L’importante è abbandonare la teorizzazione generale secondo cui la finanza è sempre dominante, come ha fatto in genere il marxismo (con l’eccezione, forse non unica ma certo principale e più lucida, dell’althusserismo). Tutto dipende dalle congiunture o epoche, ma a mio avviso anche dalla strutturazione geopolitica – sia pure “in sincronico” – del sistema capitalistico; in modo del tutto speciale con riferimento a quella sua parte costituita dai paesi a capitalismo avanzato, che detengono sia l’apparato finanziario che quello politico più potenti rispetto al resto del mondo. Credo si debba giostrare sull’interrelazione – nella “dimensione” storico-temporale e in quella strutturale (spaziale) di tipo geopolitico relativa ad un dato “momento” (fase) della storia – tra finanza, produzione (entrambe facenti parti dell’economico) e politica (con “appendice” cultural-ideologica).
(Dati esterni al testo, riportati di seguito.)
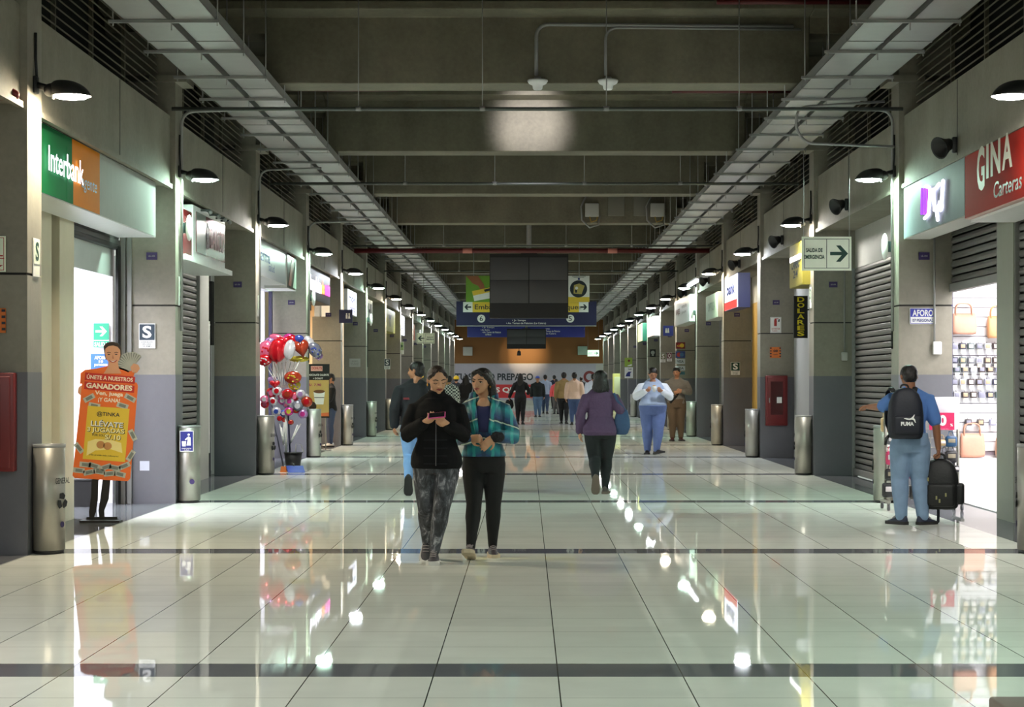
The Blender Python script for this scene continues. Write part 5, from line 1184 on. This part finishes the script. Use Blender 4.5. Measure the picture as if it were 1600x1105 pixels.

Entriamo però in una discussione che, pur fatta per semplici cenni (o sprazzi) così come vorrei intanto impostarla, ha pur sempre valenza prettamente teorica. La lascerei quindi ad un più lungo periodo di riflessione per poi metterla nel sito (più adatto del blog a tal uopo). Per il momento concludo dunque qui sottolineando, anche riferendomi al pezzo (di disgusto) di D’Attanasio[1], che siamo ormai in una situazione di putrefazione che ha dell’incredibile. Cioè, più precisamente: è incredibile che ancora non si sollevi una enorme ondata di indignazione. La situazione “regge”, all’orizzonte non si intravede ancora alcun sommovimento “catartico”. Sembra di vivere in mezzo ad un popolo composto in maggioranza da morti, con alcune minoranze di chiacchieroni e amanti del puro caos. Che poi rispuntino perfino le BR, un reperto che dovrebbe appartenere alla ricerca archeologica, è qualcosa che sembra non lasciare alcuna speranza. Si è costretti a limitarsi ad una critica che è pur sempre teorica, anche se a diversi livelli di astrazione. In fondo, essendo vecchiottello, mi potrebbe stare bene anche così (no, non è vero purtroppo); mi meravigliano però i più giovani. In ogni caso, non c’è altro da fare se non attendere e “scrutare” l’orizzonte, mantenendo viva la testa e analizzando questo porcile nauseabondo.

 

13 febbraio       





[1] Sa però l’amico Franco che l’aumento di cui parla è di 500 euro (naturalmente “lordi”)? E che ne godono, credo, anche i dirigenti ministeriali (gli “alti” dirigenti dello Stato) e forse ancora uno strato del personale docente universitario a più alto livello (non ne sono però sicuro; un tempo tale personale era stato agganciato alla dirigenza di Stato sulla base del 70% per ogni aumento delle retribuzioni, ai diversi livelli, di quest’ultima; poi ne furono sganciati, ma non so se tutti o solo i “peones”). Di quante decine di euro di aumento mensile (lordo) si discute per il contratto dei dipendenti pubblici che non vede ancora la firma? E per i contratti dei lavoratori delle più basse fasce? L’Italia è proprio un “bel paese” (per tutti i magna-magna legati al ceto politico, ecc.).